In a pivotal scene, a wealthy Jewish family hosts the Iraqi prime minister, Nuri Said, in their palatial home for dinner. Said informs them that Iraqi Jews may legally leave Iraq. “We Jews are part of Iraq,” the Jewish elder protests. Said replies that he and his family may stay but that all other Jews must go.

Kabi, having personally witnessed the exchange, tells his parents what happened. “Two thousand years gone with the wind,” his mother wails.

These scenes are contrived and melodramatic, but The Dove Flyer skillfully charts the dissolution of an ancient Jewish community in the Arab world.

***

Almost two months after U.S. forces invaded Iraq in 2003, an American unit stumbled upon a decayed treasure trove of Jewish objects scattered around the basement of Iraq’s intelligence agency. They had been confiscated from the minuscule Jewish community in 1975, four years before Saddam Hussein assumed full control of the country.

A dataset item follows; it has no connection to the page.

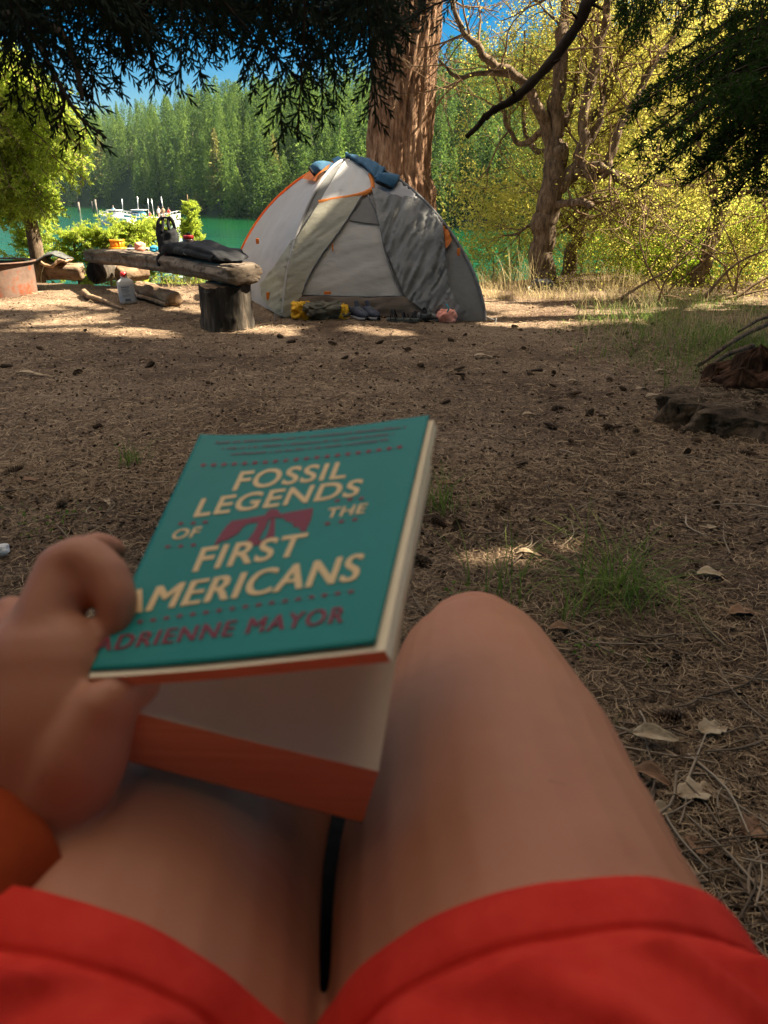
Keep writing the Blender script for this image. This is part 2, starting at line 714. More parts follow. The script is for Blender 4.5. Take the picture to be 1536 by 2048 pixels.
# trees at the foot of the hill one can tell apart
shore_trees = [  # u, s, height, radius, material, label
    (468, .05, 15.0, .15, M_PALE, 'tall sparse yellowish conifer by the far shoreline, paler than the forest behind it'),
    (262, .10, 19.0, .22, M_PALE, 'pale olive tree rising above the moored boats on the far shore'),
    (570, .10, 11.0, .22, M_PALE, 'light yellow-green tree up the far slope left of the tent peak'),
    (690, .12, 12.0, .25, M_BROAD, 'bright green broad tree on the far slope beside the big fir trunk'),
    (360, .03, 14.0, .20, M_FOREST, 'dark green conifer on the far shore above the leafy bush tip'),
    (620, .05, 9.0, .26, M_FOREST, 'dark conifer low on the far slope just left of the tent peak'),
]
for u, s, h, rb, m_, lab in shore_trees:
    x, y, z = (float(q) for q in hill_pt(u, s))
    root = thing('conifer_tree', lab, 'tree', (x, y, z - .3), 'trees along the far shore')
    V, F, r_ = conifer_foliage(h, rb * h, 900, base=.16)
    part('crown', MB().add(V + [x, y, z - .3], F, r_), m_, root, False)
    part('trunk', tube(resample([[x, y, z - .5], [x + .15, y, z + h * .5], [x, y, z + h * .93]], 8), np.linspace(.24, .04, 8), 6), M_FTRUNK, root)
for u, s, h, m_, lab in [(500, .0, 4.6, M_BROAD, 'round light green shrub at the water edge across the lake'),
                         (435, .0, 4.8, M_PALE, 'greyish brown dry shrub at the water edge across the lake'),
                         (545, .01, 3.6, M_BROAD, 'low green shrub on the far shore next to the tent side')]:
    x, y, z = (float(q) for q in hill_pt(u, s))
    n = 700
    d = rand_dirs(n) * (rng.random(n) ** .4)[:, None] * np.array([h * .55, h * .5, h * .5])
    d *= (1 + .3 * fbm(d / h * 5, 2))[:, None]
    root = thing('shrub', lab, 'shrub', (x, y, WATER_Z), 'shrubs along the far shore')
    part('foliage', MB().add(*leaves(d + [x, y, WATER_Z + h * .42], h * .10, h * .075)), m_, root, False)
    part('stem', tube([[x, y, WATER_Z - .4], [x, y, WATER_Z + h * .5]], [.12, .05], 6), M_FTRUNK, root)
# ================================================================== trees and bushes of the camp
M_FIRBARK = bpy.data.materials.new('fir_bark')


def bark_mat(m, dark, mid, light, sx, sz, bump=.8, dist=.02):
    m.use_nodes = True
    nt = m.node_tree
    N, L = nt.nodes, nt.links
    bs = N['Principled BSDF']
    bs.inputs['Roughness'].default_value = .95
    bs.inputs['Specular IOR Level'].default_value = .1
    tc = N.new('ShaderNodeTexCoord')
    mp = N.new('ShaderNodeMapping')
    mp.inputs['Scale'].default_value = (sx, sx, sz)
    L.new(tc.outputs['Object'], mp.inputs['Vector'])
    t = N.new('ShaderNodeTexNoise')
    t.inputs['Scale'].default_value = 1
    t.inputs['Detail'].default_value = 9
    t.inputs['Roughness'].default_value = .68
    L.new(mp.outputs[0], t.inputs['Vector'])
    r = N.new('ShaderNodeValToRGB')
    e = r.color_ramp.elements
    e[0].position, e[0].color = .34, rgb(*dark)
    e[1].position, e[1].color = .68, rgb(*light)
    q = e.new(.5)
    q.color = rgb(*mid)
    L.new(t.outputs['Fac'], r.inputs[0])
    L.new(r.outputs[0], bs.inputs['Base Color'])
    b = N.new('ShaderNodeBump')
    b.inputs['Strength'].default_value = bump
    b.inputs['Distance'].default_value = dist
    L.new(t.outputs['Fac'], b.inputs['Height'])
    L.new(b.outputs[0], bs.inputs['Normal'])


bark_mat(M_FIRBARK, (.045, .026, .015), (.19, .105, .062), (.42, .28, .18), 20, 4.5, 1.0, .03)
M_BARK = bpy.data.materials.new('gnarled_bark')
bark_mat(M_BARK, (.04, .028, .018), (.12, .084, .055), (.23, .165, .11), 30, 9, .8, .01)
M_TWIG = mat('twig_bark', (.10, .065, .035), (.24, .16, .09), scale=9, rough=.9, spec=.1)
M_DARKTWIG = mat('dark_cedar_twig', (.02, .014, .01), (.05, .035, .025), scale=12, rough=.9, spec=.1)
M_LEAF = mat('yellow_green_leaf', (.15, .20, .035), (.32, .31, .075), attr=True, rough=.8, spec=.08,
             trans=(.56, .49, .10), tfac=.55)
M_LEAFG = mat('fresh_green_leaf', (.12, .20, .02), (.34, .38, .05), attr=True, rough=.8, spec=.08,
              trans=(.50, .66, .06), tfac=.6)
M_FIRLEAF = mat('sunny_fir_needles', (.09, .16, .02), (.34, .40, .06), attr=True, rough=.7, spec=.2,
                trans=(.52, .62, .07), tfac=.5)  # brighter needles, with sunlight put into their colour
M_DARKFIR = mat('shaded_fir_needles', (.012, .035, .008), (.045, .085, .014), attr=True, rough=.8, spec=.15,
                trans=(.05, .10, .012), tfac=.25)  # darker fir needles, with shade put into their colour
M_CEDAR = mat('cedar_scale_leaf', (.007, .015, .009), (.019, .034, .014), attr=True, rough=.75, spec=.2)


# gaps in the canopy through which the sun reaches the ground: ground points and radii
GAPS = [(PG(1050, 1112), .13), (PG(1000, 1095), .07), (PG(1115, 1090), .06), (PG(300, 668), .22), (PG(120, 655), .25), (PG(520, 658), .2), (PG(1080, 645), .22), (PG(760, 668), .15), (PG(1230, 640), .2)]


def in_gap(C):
    m = np.zeros(len(C), bool)
    sd = np.array(sdir)
    for p, r in GAPS:
        q = C - p
        d = np.linalg.norm(q - (q @ sd)[:, None] * sd, axis=1)
        m |= d < r * (1.2 + .6 * vnoise(C * 2.3)) + .16
    return m


def carve(mb):
    V, T, Q, r_ = mb.arrays()
    keep = ~in_gap(V[T].mean(1))
    out = MB()
    out.add(V, [T[keep], Q], r_)
    return out


def limb(mb, pts, r0, r1, n=9, k=None, rough=.12, seed=0.0):
    pts = np.asarray(pts, float)
    k = k or max(8, len(pts) * 6)
    p = resample(pts, k)
    r = np.linspace(r0, r1, k)
    p = p + (np.minimum(r, .06) * .5)[:, None] * np.stack([vnoise(v3(np.arange(k) * .45 + seed, j * 9.1, 0)) for j in range(3)], 1)
    mb.add(*tube(p, r, n, True, rough, 5, seed))
    return p, r


def sprout(mb, p0, d, length, r, lev, ends, curl=.35, up=.15):
    """recursive twigs; collects end points for leaf clusters"""
    k = 6
    P = [np.array(p0, float)]
    d = np.array(d, float)
    for i in range(k - 1):
        d = norm(d + curl * rng.normal(size=3) * .5 + np.array([0, 0, up * .15]))
        P.append(P[-1] + d * length / (k - 1))
    P = np.array(P)
    mb.add(*tube(P, np.linspace(r, r * .4, k), 5 if lev else 4, False))
    if lev <= 0:
        ends.extend([P[-1], P[-2], P[-3]])
        return
    nb = 3 + (rng.random() < .5)
    for i in range(nb):
        j = rng.integers(1, k)
        dd = norm(norm(P[j] - P[j - 1]) + rng.normal(size=3) * .75)
        sprout(mb, P[j], dd, length * rng.uniform(.5, .75), r * .5, lev - 1, ends, curl, up)
    ends.append(P[-1])


def leafed_tree(name, label, base, limbs, leafmat, cat='tree', group=None, dens=26, spread=.22, leaf=.05, nspr=6, sprlen=.8,
                lev=2, fillers=(), barkm=None, keep=None, tmb=None):
    root = thing(name, label, cat, base, group)
    tb = tmb or MB()
    tw = MB()
    ends = []
    for q, (pts, r0, r1) in enumerate(limbs):
        p, r = limb(tb, pts, r0, r1, seed=q * 3.7 + base[0])
        if r1 < .06:
            m = len(p)
            for _ in range(nspr):
                j = rng.integers(m // 3, m)
                t = norm(p[min(j + 1, m - 1)] - p[j - 1])
                sprout(tw, p[j], norm(t * .6 + rng.normal(size=3) * .8), sprlen * rng.uniform(.6, 1.3), min(r[j] * .5, .014), lev, ends)
    part('trunk', tb, barkm or M_BARK, root)
    part('twigs', tw, M_TWIG, root, True)
    E_ = np.array(ends)
    for c, rad, n in fillers:
        E_ = np.vstack([E_, np.asarray(c) + rand_dirs(n) * (rng.random(n) ** .45)[:, None] * np.asarray(rad)])
    C = np.repeat(E_, dens, 0)
    C = C + rng.normal(size=C.shape) * spread * .5
    if keep is not None:
        C = C[keep(C)]
    lm = MB()
    sz = leaf * rng.uniform(.6, 1.3, len(C))
    lm.add(*leaves(C, sz, sz * .55, None, .12))
    part('crown', lm, leafmat, root, False)
    return root


# ---- big fir behind the tent
FY = 9.45
base = PY(795, 560, FY)
base[2] = float(gz(base[0], FY)) - .1
ctr = [base, PY(797, 350, FY), PY(806, 200, FY), PY(821, 0, FY)]
d_ = norm(ctr[3] - ctr[2])
ctr += [ctr[3] + d_ * 4, ctr[3] + d_ * 9, ctr[3] + d_ * 15]
k = 420
pth = resample(np.array(ctr), k)
w_ = lambda v, Y: px_at(Y, 1.5) * v
zz = pth[:, 2]
rad = np.interp(zz, [-.3, .3, 1.0, PY(797, 350, FY)[2], PY(821, 0, FY)[2], 20], [.56, .46, .42, w_(65, FY), w_(61, FY), .10])
n = 150
T, N, B = frames(pth)
a = np.linspace(0, 2 * np.pi, n, endpoint=False)
p3 = v3(np.cos(a)[None] * 5.5, np.sin(a)[None] * 5.5, zz[:, None] * 1.15)
ridge = 1 - np.abs(vnoise(p3 + .25 * fbm(p3 * 2, 2)[..., None]))
plate = fbm(v3(np.cos(a)[None] * 12, np.sin(a)[None] * 12, zz[:, None] * 5), 3)
rr = rad[:, None] * (1 + .13 * (ridge - .8) + .04 * plate)
V = pth[:, None] + np.cos(a)[None, :, None] * N[:, None] * rr[..., None] + np.sin(a)[None, :, None] * B[:, None] * rr[..., None]
A_ = np.arange(k - 1)[:, None]
S_ = np.arange(n)[None]
F = np.stack([A_ * n + S_, A_ * n + (S_ + 1) % n, (A_ + 1) * n + (S_ + 1) % n, (A_ + 1) * n + S_], -1).reshape(-1, 4)
fir = thing('fir_tree', 'massive fir with deeply furrowed red-brown bark rising behind the tent', 'tree', base)
part('trunk', MB().add(V.reshape(-1, 3), F), M_FIRBARK, fir)
cm = MB()
V, F, r_ = conifer_foliage(13, 2.6, 2600, base=.05)
cm.add(V + pth[-1] - [0, 0, 8.2], F, r_)
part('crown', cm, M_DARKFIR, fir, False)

# ---- gnarled tree to the right of the tent
AY = 9.3


def L3(*uvY):
    return [PY(u, v, Y) for u, v, Y in uvY]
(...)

Fragments from a Torah scroll recovered in Baghdad in 2003
Fragments from a Torah scroll recovered in Baghdad in 2003

The Americans found piles of books, documents, letters and Torah scrolls, the oldest of which dated back to the mid-17th century. They were in appalling condition.

What We Left Behind, a six-minute short by David Langer, explores this topic fleetingly. “We left so much behind,” says an Iraqi Jewish woman. “This is our heritage, our culture and our history, something to be proud of.”

As it turns out, some of the artifacts have been restored to their former glory at a special laboratory in the United States. Still others were buried because they were beyond restoration.

The Iraqi ambassador to the United States pays “full respect” to the Jewish dimension of Iraq’s history. But words alone cannot bring back what was irretrievably lost.